Lucky or not, the Raptors turned that break into a title. They outlasted Milwaukee in the Eastern Conference final and riding Leonard’s masterful performances on both ends of the floor, ended the Golden State Warriors’ dynastic dreams in six games.

Not long after the championship parade wound its way through Toronto, Leonard announced he was leaving town to join the Los Angeles Clippers. Undaunted, Nurse went back to work and has the Raptors back in contention. Over more than three decades, he’d coached in Britain, at G-League stops in Des Moines, Iowa, and Edinburg, Texas, and starting over was nothing new.

“He looks young,” Raptors guard Kyle Lowery said, “but he’s pretty old.”

- A drenching early May rainstorm turned the Churchill Downs track sloppy even before the start of the 145th Kentucky Derby. But the real mess materialized at the end, when Maximum Security, the first horse across the finish line, also became the first winner disqualified for an in-race foul.

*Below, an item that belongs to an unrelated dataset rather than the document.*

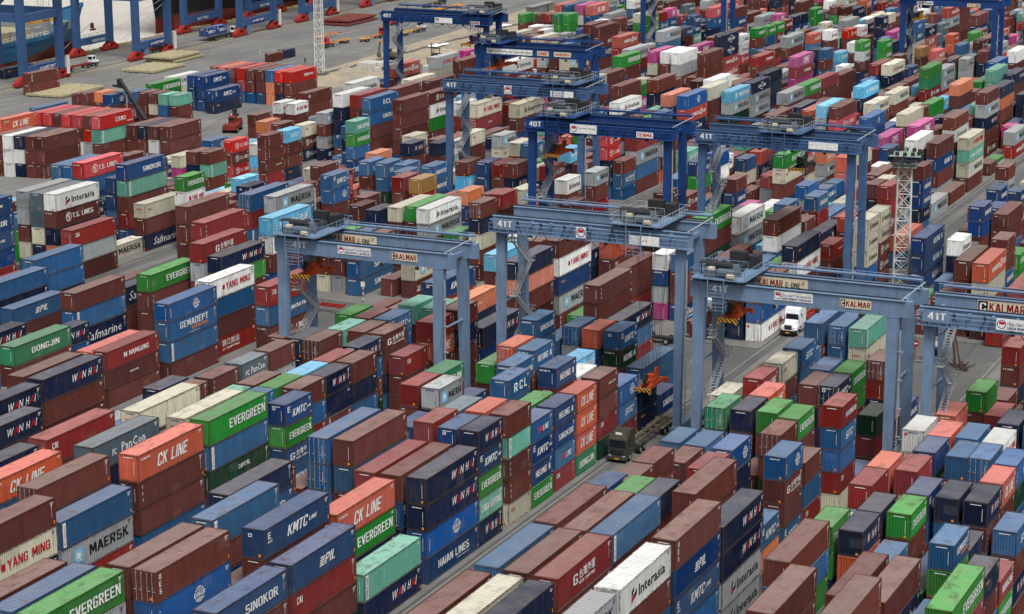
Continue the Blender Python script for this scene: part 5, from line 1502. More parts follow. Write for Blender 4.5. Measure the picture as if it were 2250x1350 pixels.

Track stewards pored over replays for 22 agonizing minutes before awarding the win to Country House, ruling that Maximum Security had drifted into the path of War of Will, setting off a dustup that affected at least two other horses. That decision turned the tote board upside-down and handed Bill Mott, a training legend who’d won everything else racing has to offer, his first Kentucky Derby.

“I’m glad I wasn’t in their shoes,” Mott said. “I’m glad I didn’t have to make the decision in front of over 100,000 people and the millions of people that are watching this on TV and around the world.”

- The sudden death of popular Los Angeles Angels left-hander Tyler Skaggs in early July rocked the baseball world. His death was later attributed to an overdose of opioids, sparking a rare agreement between Major League Baseball and the players union to add a treatment-based approach and evaluation protocol regarding opioid use to the current drug-testing program.

But the Angels weren’t thinking long-term when they planned to honor Skaggs in their first home game - against the Seattle Mariners - after more than a week away. They wanted his teammates and fans to remember a promising young pitcher whose personality lit up the clubhouse.

The Angels players donned jerseys with Skaggs’ name and his No. 45 on the back. His mother, Debbie, threw out the first pitch. Then the magic started.

Mike Trout hit a 454-foot home run to open the scoring. Pitchers Taylor Cole and Felix Pena combined to throw a no-hitter - the 11th in franchise history, which was the number Skaggs wore in high school. After scoring seven times in the first inning, the final score was 13-0, which aligned with Skaggs’ 7/13 birthday.

After the final out, the Angels ventured out to the mound and laid their jerseys on the bump.

“Every time you’d go up to him, he’d have that smirk on his face. Either sarcastically, jokingly, or he was trying to put a smile on your face,” Trout recalled. “We’re always going to be thinking about him.”